Tribune. Il y a peu, je demandais à un neveu, petit jeune homme au demeurant délicieux, pourquoi il faisait le ramadan. La question n'était pas anodine de la part d'un bouffeur de curés, d'imams ou de rabbins, ces trois aimables cousins. Pris d'effroi, il m'a répondu : «Je sais pas», et j'ai mesuré l'étendue du désastre, celui de pas savoir pourquoi on croit, pratique et s'incline. Pire, il ne semblait pas comprendre, mon neveu, ce que voulait dire «croire». Il ne semblait même pas espérer en échange de sa dévotion une quelconque consolation, pardon ou rédemption, ici nulle vierge offerte ou rivières de lait. Il n'attendait rien de sa croyance, il croyait, point, et ne cherchait pas à savoir pourquoi il ne savait pas. Magnifique petite autruche, il enfonçait tout son corps dans un sable funeste, semblait en vérité s'accrocher à la paroi la moins rude de sa vie, c'est tout.
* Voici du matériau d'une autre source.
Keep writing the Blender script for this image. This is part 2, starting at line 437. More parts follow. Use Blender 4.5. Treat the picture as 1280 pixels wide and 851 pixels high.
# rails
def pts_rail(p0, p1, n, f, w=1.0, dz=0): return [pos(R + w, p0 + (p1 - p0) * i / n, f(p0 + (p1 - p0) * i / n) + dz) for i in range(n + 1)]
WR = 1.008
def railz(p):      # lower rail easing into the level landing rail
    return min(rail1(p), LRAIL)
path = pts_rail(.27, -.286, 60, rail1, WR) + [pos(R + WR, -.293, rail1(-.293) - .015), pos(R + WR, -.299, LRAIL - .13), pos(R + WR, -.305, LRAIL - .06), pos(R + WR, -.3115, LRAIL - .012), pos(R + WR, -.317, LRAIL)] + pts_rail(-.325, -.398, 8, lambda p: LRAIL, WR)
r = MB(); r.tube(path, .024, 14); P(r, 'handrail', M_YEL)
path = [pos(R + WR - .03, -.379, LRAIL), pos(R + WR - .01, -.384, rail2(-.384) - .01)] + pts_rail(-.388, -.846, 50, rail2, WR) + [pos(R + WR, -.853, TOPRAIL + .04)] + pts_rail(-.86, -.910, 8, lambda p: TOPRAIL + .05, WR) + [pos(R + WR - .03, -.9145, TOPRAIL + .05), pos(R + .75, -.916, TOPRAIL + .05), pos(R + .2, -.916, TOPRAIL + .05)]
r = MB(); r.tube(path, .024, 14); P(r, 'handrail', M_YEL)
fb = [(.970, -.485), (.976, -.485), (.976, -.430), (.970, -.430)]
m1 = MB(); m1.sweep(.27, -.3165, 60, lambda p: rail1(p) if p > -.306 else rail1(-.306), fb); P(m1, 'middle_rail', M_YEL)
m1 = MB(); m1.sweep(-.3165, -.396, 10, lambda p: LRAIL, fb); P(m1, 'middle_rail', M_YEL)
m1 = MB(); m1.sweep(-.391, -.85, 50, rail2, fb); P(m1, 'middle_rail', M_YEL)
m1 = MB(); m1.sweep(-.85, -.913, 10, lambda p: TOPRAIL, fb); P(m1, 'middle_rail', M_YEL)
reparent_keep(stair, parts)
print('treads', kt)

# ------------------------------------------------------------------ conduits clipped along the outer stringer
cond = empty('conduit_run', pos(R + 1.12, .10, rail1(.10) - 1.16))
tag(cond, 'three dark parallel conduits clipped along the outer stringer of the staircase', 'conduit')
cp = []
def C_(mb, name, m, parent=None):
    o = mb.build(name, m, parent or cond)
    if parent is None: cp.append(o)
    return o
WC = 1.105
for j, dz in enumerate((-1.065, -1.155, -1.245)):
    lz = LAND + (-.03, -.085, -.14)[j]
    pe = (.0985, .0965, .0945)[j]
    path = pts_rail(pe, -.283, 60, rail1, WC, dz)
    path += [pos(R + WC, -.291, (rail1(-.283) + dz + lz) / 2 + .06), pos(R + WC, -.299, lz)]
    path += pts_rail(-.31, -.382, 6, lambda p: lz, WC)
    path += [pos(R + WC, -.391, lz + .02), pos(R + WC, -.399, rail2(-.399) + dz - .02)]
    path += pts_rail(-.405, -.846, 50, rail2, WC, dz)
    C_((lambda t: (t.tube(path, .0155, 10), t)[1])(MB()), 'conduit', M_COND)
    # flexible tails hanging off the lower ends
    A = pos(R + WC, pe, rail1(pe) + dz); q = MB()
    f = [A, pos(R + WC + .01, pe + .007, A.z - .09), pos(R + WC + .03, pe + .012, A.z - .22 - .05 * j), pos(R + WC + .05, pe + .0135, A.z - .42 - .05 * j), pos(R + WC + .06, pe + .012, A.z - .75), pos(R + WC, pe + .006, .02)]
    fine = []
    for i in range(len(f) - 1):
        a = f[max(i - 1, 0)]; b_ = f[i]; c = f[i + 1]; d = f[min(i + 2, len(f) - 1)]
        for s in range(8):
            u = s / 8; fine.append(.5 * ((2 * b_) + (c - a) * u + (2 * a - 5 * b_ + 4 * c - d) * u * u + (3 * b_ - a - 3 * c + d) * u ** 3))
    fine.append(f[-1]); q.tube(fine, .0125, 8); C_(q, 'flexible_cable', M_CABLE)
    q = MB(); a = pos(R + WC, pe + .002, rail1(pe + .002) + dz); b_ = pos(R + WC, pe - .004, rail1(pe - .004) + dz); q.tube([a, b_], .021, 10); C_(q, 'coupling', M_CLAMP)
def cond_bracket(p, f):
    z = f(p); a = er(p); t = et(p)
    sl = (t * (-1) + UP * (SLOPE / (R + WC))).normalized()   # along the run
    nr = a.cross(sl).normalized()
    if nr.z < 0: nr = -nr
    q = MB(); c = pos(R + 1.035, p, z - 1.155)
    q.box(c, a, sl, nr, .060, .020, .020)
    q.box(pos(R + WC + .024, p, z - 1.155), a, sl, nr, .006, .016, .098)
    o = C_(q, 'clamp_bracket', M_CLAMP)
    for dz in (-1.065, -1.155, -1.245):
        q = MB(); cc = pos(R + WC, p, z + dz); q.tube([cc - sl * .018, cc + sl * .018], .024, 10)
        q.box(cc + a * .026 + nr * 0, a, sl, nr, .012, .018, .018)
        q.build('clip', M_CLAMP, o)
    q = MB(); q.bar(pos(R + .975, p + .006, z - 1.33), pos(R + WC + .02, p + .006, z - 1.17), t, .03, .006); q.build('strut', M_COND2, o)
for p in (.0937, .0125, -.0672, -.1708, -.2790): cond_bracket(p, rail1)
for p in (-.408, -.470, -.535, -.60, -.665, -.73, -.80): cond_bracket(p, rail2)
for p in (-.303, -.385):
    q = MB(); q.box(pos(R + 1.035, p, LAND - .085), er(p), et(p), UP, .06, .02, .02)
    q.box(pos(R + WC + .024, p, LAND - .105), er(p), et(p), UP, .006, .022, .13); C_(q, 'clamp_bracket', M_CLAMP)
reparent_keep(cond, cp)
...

Pendant qu’il disparaissait à vue d’œil, je sondais soudain la profondeur de l’abîme incarnée par un cerveau éteint, infiniment vide. Je peux dire que j’en ai eu le vertige et une insondable peur s’est emparée de moi, limant d’un trait les petites griffes qui me font condamner au débotté quelque croyant que ce soit. J’ai mesuré aussi l’étendue, la profondeur de sa peur à lui car la question l’a crispé tout entier.
Par cette simple question, il s'est senti menacé dans ce qu'il croyait être des fondements des plus légitimes. J'ai compris que ma question valait menace, qu'il semblait se dire comme dans la chanson de Souchon : «Putain ça penche, je vois le vide à travers les planches.» A ma décharge, il me connaît aussi sous ce jour d'apostat tranquille, d'innocent athée, de pourfendeur souriant de prophètes, qu'ils aient ou pas apparences humaines. Impensable, dans l'abîme qui nous séparait, deux épées se sont croisées qui cherchaient des cous à trancher. La mienne gorgée de sémantique anticléricale et de paraboles merdeuses, promptes à tomber sur n'importe quel bigot ; la sienne plus translucide, floue mais prête à prendre corps dans une armature de métal incassable.
Un quelconque quidam passant par là aurait pris notre tête-à-tête pour le plus banal échange. Et pourtant du néant émergeait le plus fratricide combat, le corps-à-corps le plus sanglant. Le tendre bougre n’avait rien à m’opposer comme argument qu’une sueur froide et une haine du même degré Celsius, l’un et l’autre mêlés et provoqués par la peur d’être pris en tenaille et enfin égorgés par une symbolique jugulaire. Haletant, il s’est vu traqué, pourchassé et crevé sur un bout de trottoir. J’étais mal. Ce n’était qu’une question atrocement banale, et il a perdu pied. Ce n’étaient que des mots mais qui prenaient à cet instant la forme d’un rasoir ou peut-être d’une hache, les deux le découpant en fines tranches, de simples mots qui réclamaient sa mort.
Quant à moi, ma peur n’est pas née de sa croyance ou pas en Dieu ou par un degré de spiritualité quelconque, elle s’est cristallisée devant le vide et l’affolement du jeune homme, et mon sang s’est glacé. Par une question somme toute anodine, me suis retrouvé dans la peau du tyran que je ne voulais pas être, la peau d’un prédateur traquant sa bête agonisante et blessée, une bête prête à mourir non sans être accompagnée dans sa lugubre fin par la bouche assassine. Ce jour-là, j’ai vu dans un tête-à-tête innocent le plus terrible combat qui soit, j’ai vu la mort en découdre, comme ça, l’air de rien. En d’autres circonstances, d’autres terres habitées d’ombres et de voiles, je serais peut-être mort ou mutilé. Là, je ne devais mon salut qu’à une accidentelle filiation et certainement à toute l’empathie que je porte toujours à ce jeune homme qui ne demandait rien d’autre qu’être agréable au monde, je devrais dire à «son» monde déserté par les mots, mots qui sont autant d’idées qui font l’homme libre.
Cher Samuel, paix à ton âme. En me remémorant ce tête-à-tête, je pense à l’homme libre que tu as été, au verbe censé élever les consciences. Mais voilà, le vide, le néant le plus saugrenu t’ont vaincu. On en rirait si ce n’est ta mort, si ce n’est cette ironie qui fait des ténèbres les absurdes et permanents vainqueurs de la lumière.